Sunday, March 16, 2025
2 pm, Charles River Museum of Industry and Innovation
Juliette Wells
A New Jane Austen: How Americans Brought Us the World's Greatest Novelist
Juliette Wells is Professor of Literary Studies at Goucher College. She is the author of three histories of Austen's readers
and fans, all published by Bloomsbury Academic: A New Jane Austen: How Americans Brought Us the World's Greatest
Novelist (2023), Reading Austen in America (2017), and Everybody's Jane: Austen in the Popular Imagination (2011).
For Penguin Classics, she created reader-friendly annotated editions of Emma (2015) and Persuasion (2017); her edition of
Mansfield Park is forthcoming in 2025. Her most recent publications include an essay on Austen's men and the
arts in The Edinburgh Companion to Jane Austen and the Arts (2024) and a chapter on two Austen operas for the
collection Women and Music in the Age of Austen (2023). She is guest co-curator of the Morgan Library & Museum's A Lively Mind: Jane Austen at 250
exhibition, which will run from June 6th to September 14th, 2025.
Juliette will share highlights of her new discoveries about the forgotten and overlooked Americans who, from the 1880s to the 1980s,
helped readers appreciate Austen's novels, persuasively advocated for her place in the literary canon,
and preserved artifacts vital to her legacy. Expect a sneak preview of the Morgan Library's "A Lively Mind" show.
Juliette is the Avery Award speaker for the 2024-2025 season.
Sunday, May 4, 2025
2 pm, Charles River Museum of Industry and Innovation
Elizabeth Porter
Austen's London
Elizabeth Porter is Assistant Professor of English and Coordinator of Women's and Gender Studies at Hostos Community College, City University of New York.

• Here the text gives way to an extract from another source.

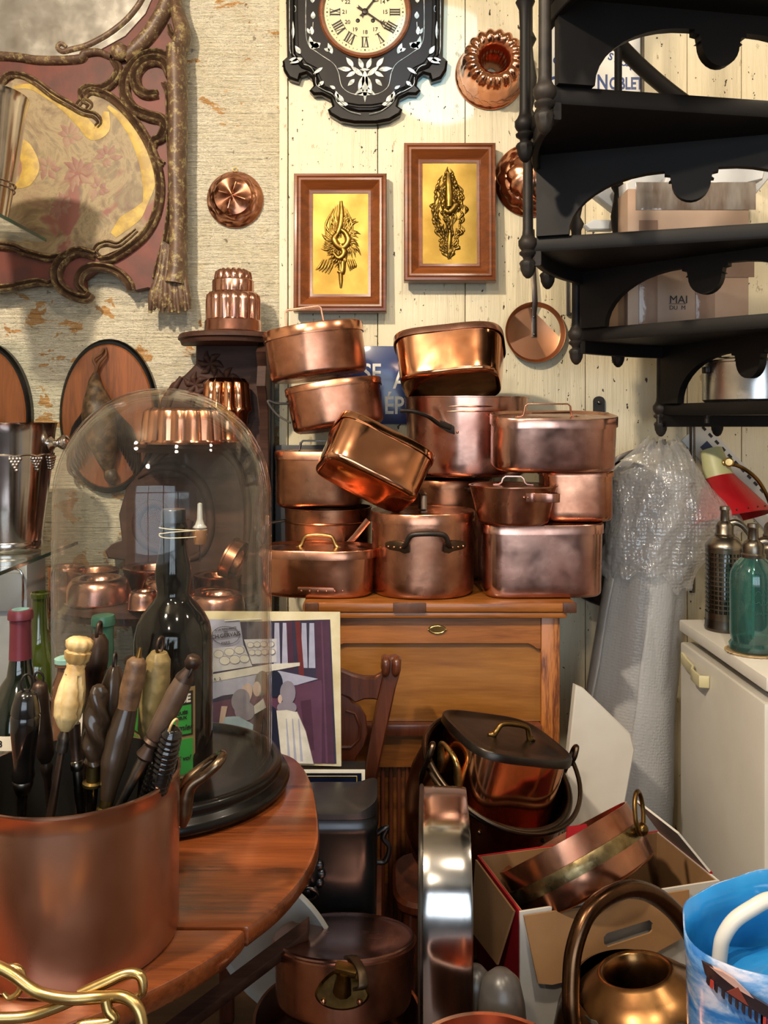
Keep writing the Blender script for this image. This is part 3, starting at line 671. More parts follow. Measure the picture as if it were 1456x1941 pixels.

Her current research analyzes the relationship between feminist histories and eighteenth-century studies. With her scholarship appearing (or forthcoming) in
Digital Defoe, Eighteenth-Century Fiction, The Eighteenth Century: Theory and Interpretation, ABO: Interactive Journal for Women in the Arts, 1640-1830, and
Pedagogy, she has published articles on literary representations of London in the long eighteenth century, writing pedagogy, and feminist writing communities.
This presentation analyzes Austen's representation of London in her letters and major novels to argue that the metropolitan setting is key to
understanding her life and literature. While some of her literary predecessors linger on the sensory overload of the London season,
Austen's engagement with London tends to be subtle and pragmatic. Juxtaposing a selection of Austen's letters with London-based scenes
from some of her major novels, this talk considers the varied functions of the metropolis in her fiction, as well as the important role the city played in her life as an author.